((

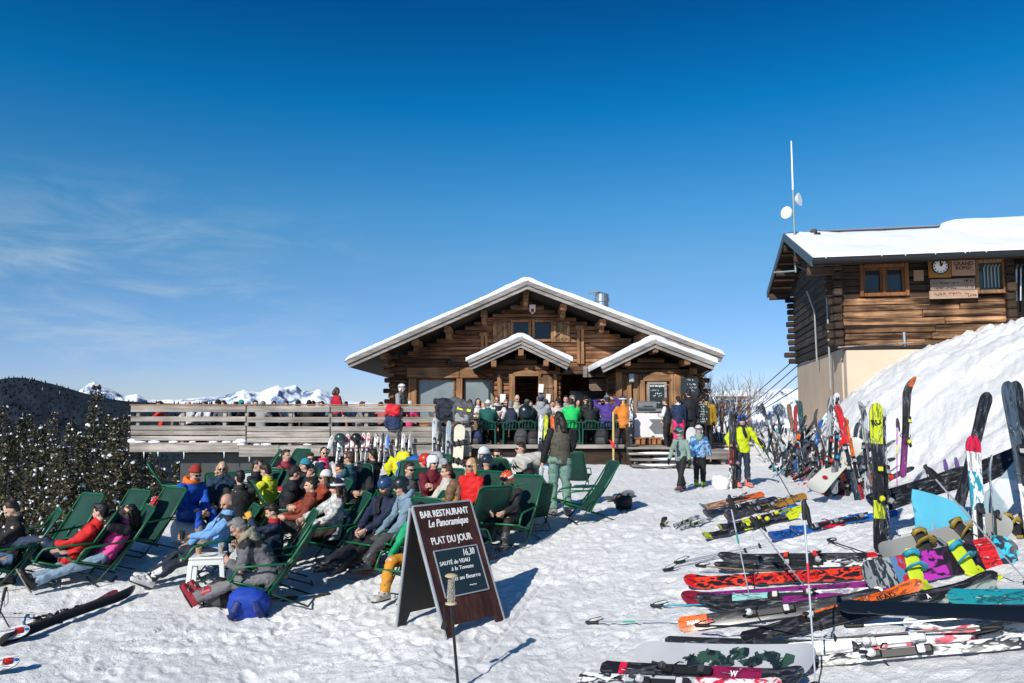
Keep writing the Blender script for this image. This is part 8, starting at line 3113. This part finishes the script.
o = ski('thin white and black ski with curved tip left of the lime ski', 1.6, .85, [(0, .3, gRED), (.3, 1.01, gWK)], bcol=(.2, .2, .2), tipr=.24)
upright(o, 1.6, (872, 498), (859, 402), .25, face=60)
o = ski('thin dark ski crossing the thin white and black one', 1.6, .85, [(0, 1.01, gGW)], tipr=.24)
upright(o, 1.6, (868, 498), (864, 403), .3, face=-50)
o = ski('purple and black ski with an orange tip alone on the bank', 1.55, .95, [(0, .42, gPUR), (.42, .9, gBK), (.9, 1.01, gORG)], bcol=(.55, .6, .05), tipr=.22)
upright(o, 1.55, (902, 494), (909, 377), .1, face=12)
o = ski('purple and dark ski with a grey tip, twin of the one with the orange tip', 1.55, .95, [(0, .42, gPUR), (.42, .88, gBK), (.88, 1.01, gGRY)], bcol=(.55, .6, .05), tipr=.22)
upright(o, 1.55, (901, 494), (905, 379), .2, face=25)
o = ski('white, pink and teal ski with a diamond mark, standing right of the sky blue board', 1.7, 1.4, [(0, .35, gBK), (.35, .55, gWHT), (.55, .78, gBT), (.78, .9, gWHT), (.9, 1.01, gPNK)], bcol=(.03, .03, .03), tipr=.03)
upright(o, 1.7, (980, 556), (972, 436), .3)
o = ski('matt black ski tail sticking up above the pink and teal ski', 1.75, 1.35, [(0, 1.01, gBK)], bind=False, tipr=.04)
upright(o, 1.75, (950, 540), (987, 393), .5)
o = ski('slate blue ski with a round mark high at the right', 1.75, 1.35, [(0, .35, gWHT), (.35, 1.01, gloss((.06, .085, .115), 'slate blue print'))], tipr=.05, bcol=(.4, .4, .4))
upright(o, 1.75, (1032, 540), (1006, 382), .5)
o = ski('black ski right behind the slate blue one', 1.75, 1.3, [(0, 1.01, gBK)], tipr=.05, bind=False)
upright(o, 1.75, (1040, 540), (1014, 382), .62)
o = ski('bright teal ski edge standing between pink ski and grey board', 1.6, .8, [(0, 1.01, gBT)], tipr=.05)
upright(o, 1.6, (993, 552), (988, 455), .5, face=50)
def pole_up(label, base, top, yoff=.1, sink=0.05, L=None, **k):
    a = gnd(*base)
    b = at(top[0], top[1], a.y + yoff)
    LL = (b - a).length
    o = pole(label, LL, **k)
    along_z(o, a - (b - a).normalized() * .02, b)
    return o
def pole_lay(label, basket, grip, lift=.03, L=1.15, **k):
    a, b = gnd(*basket), gnd(*grip)
    m, d = (a + b) / 2, (b - a).normalized()
    o = pole(label, L, **k)
    p0, p1 = m - d * L / 2, m + d * L / 2
    p0.z, p1.z = g(p0.x, p0.y) + lift, g(p1.x, p1.y) + lift
    along_z(o, p0, p1)
    return o
pole_up('silver pole with red bands and a black strap standing nearest', (816, 690), (803, 497), .2, band=(.5, .02, .03))
pole_up('thin silver pole with a black grip left of the nearest standing pole', (751, 603), (728, 493), .15, band=(.02, .25, .2))
pole_up('slanting silver pole with a black grip in the middle of the skis', (812, 596), (749, 515), .2)
pole_up('long silver pole leaning across the sky blue board', (1030, 585), (922, 464), .2)
pole_up('black-gripped pole stuck by the sky blue board', (932, 500), (925, 463), .1, col=(.05, .05, .05), metal=0)
pole_up('purple-gripped pole left of its twin behind the sky blue board', (950, 512), (944, 458), .2, grip=(.10, .05, .22), col=(.03, .03, .03), metal=0)
pole_up('purple-gripped pole right of its twin behind the sky blue board', (962, 512), (955, 456), .2, grip=(.10, .05, .22), col=(.03, .03, .03), metal=0)
pole_up('purple and yellow pole left of the purple skis', (897, 496), (897, 417), .05, col=(.40, .04, .35), metal=.1, grip=(.05, .03, .05), band=(.6, .6, .05))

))

WRITTEN INSTRUCTION:
Omit any images, then output the listing exactly.

REPLY TO THE EXERCISE:
Keep writing the Blender script for this image. This is part 8, starting at line 3113. This part finishes the script.
o = ski('thin white and black ski with curved tip left of the lime ski', 1.6, .85, [(0, .3, gRED), (.3, 1.01, gWK)], bcol=(.2, .2, .2), tipr=.24)
upright(o, 1.6, (872, 498), (859, 402), .25, face=60)
o = ski('thin dark ski crossing the thin white and black one', 1.6, .85, [(0, 1.01, gGW)], tipr=.24)
upright(o, 1.6, (868, 498), (864, 403), .3, face=-50)
o = ski('purple and black ski with an orange tip alone on the bank', 1.55, .95, [(0, .42, gPUR), (.42, .9, gBK), (.9, 1.01, gORG)], bcol=(.55, .6, .05), tipr=.22)
upright(o, 1.55, (902, 494), (909, 377), .1, face=12)
o = ski('purple and dark ski with a grey tip, twin of the one with the orange tip', 1.55, .95, [(0, .42, gPUR), (.42, .88, gBK), (.88, 1.01, gGRY)], bcol=(.55, .6, .05), tipr=.22)
upright(o, 1.55, (901, 494), (905, 379), .2, face=25)
o = ski('white, pink and teal ski with a diamond mark, standing right of the sky blue board', 1.7, 1.4, [(0, .35, gBK), (.35, .55, gWHT), (.55, .78, gBT), (.78, .9, gWHT), (.9, 1.01, gPNK)], bcol=(.03, .03, .03), tipr=.03)
upright(o, 1.7, (980, 556), (972, 436), .3)
o = ski('matt black ski tail sticking up above the pink and teal ski', 1.75, 1.35, [(0, 1.01, gBK)], bind=False, tipr=.04)
upright(o, 1.75, (950, 540), (987, 393), .5)
o = ski('slate blue ski with a round mark high at the right', 1.75, 1.35, [(0, .35, gWHT), (.35, 1.01, gloss((.06, .085, .115), 'slate blue print'))], tipr=.05, bcol=(.4, .4, .4))
upright(o, 1.75, (1032, 540), (1006, 382), .5)
o = ski('black ski right behind the slate blue one', 1.75, 1.3, [(0, 1.01, gBK)], tipr=.05, bind=False)
upright(o, 1.75, (1040, 540), (1014, 382), .62)
o = ski('bright teal ski edge standing between pink ski and grey board', 1.6, .8, [(0, 1.01, gBT)], tipr=.05)
upright(o, 1.6, (993, 552), (988, 455), .5, face=50)
def pole_up(label, base, top, yoff=.1, sink=0.05, L=None, **k):
    a = gnd(*base)
    b = at(top[0], top[1], a.y + yoff)
    LL = (b - a).length
    o = pole(label, LL, **k)
    along_z(o, a - (b - a).normalized() * .02, b)
    return o
def pole_lay(label, basket, grip, lift=.03, L=1.15, **k):
    a, b = gnd(*basket), gnd(*grip)
    m, d = (a + b) / 2, (b - a).normalized()
    o = pole(label, L, **k)
    p0, p1 = m - d * L / 2, m + d * L / 2
    p0.z, p1.z = g(p0.x, p0.y) + lift, g(p1.x, p1.y) + lift
    along_z(o, p0, p1)
    return o
pole_up('silver pole with red bands and a black strap standing nearest', (816, 690), (803, 497), .2, band=(.5, .02, .03))
pole_up('thin silver pole with a black grip left of the nearest standing pole', (751, 603), (728, 493), .15, band=(.02, .25, .2))
pole_up('slanting silver pole with a black grip in the middle of the skis', (812, 596), (749, 515), .2)
pole_up('long silver pole leaning across the sky blue board', (1030, 585), (922, 464), .2)
pole_up('black-gripped pole stuck by the sky blue board', (932, 500), (925, 463), .1, col=(.05, .05, .05), metal=0)
pole_up('purple-gripped pole left of its twin behind the sky blue board', (950, 512), (944, 458), .2, grip=(.10, .05, .22), col=(.03, .03, .03), metal=0)
pole_up('purple-gripped pole right of its twin behind the sky blue board', (962, 512), (955, 456), .2, grip=(.10, .05, .22), col=(.03, .03, .03), metal=0)
pole_up('purple and yellow pole left of the purple skis', (897, 496), (897, 417), .05, col=(.40, .04, .35), metal=.1, grip=(.05, .03, .05), band=(.6, .6, .05))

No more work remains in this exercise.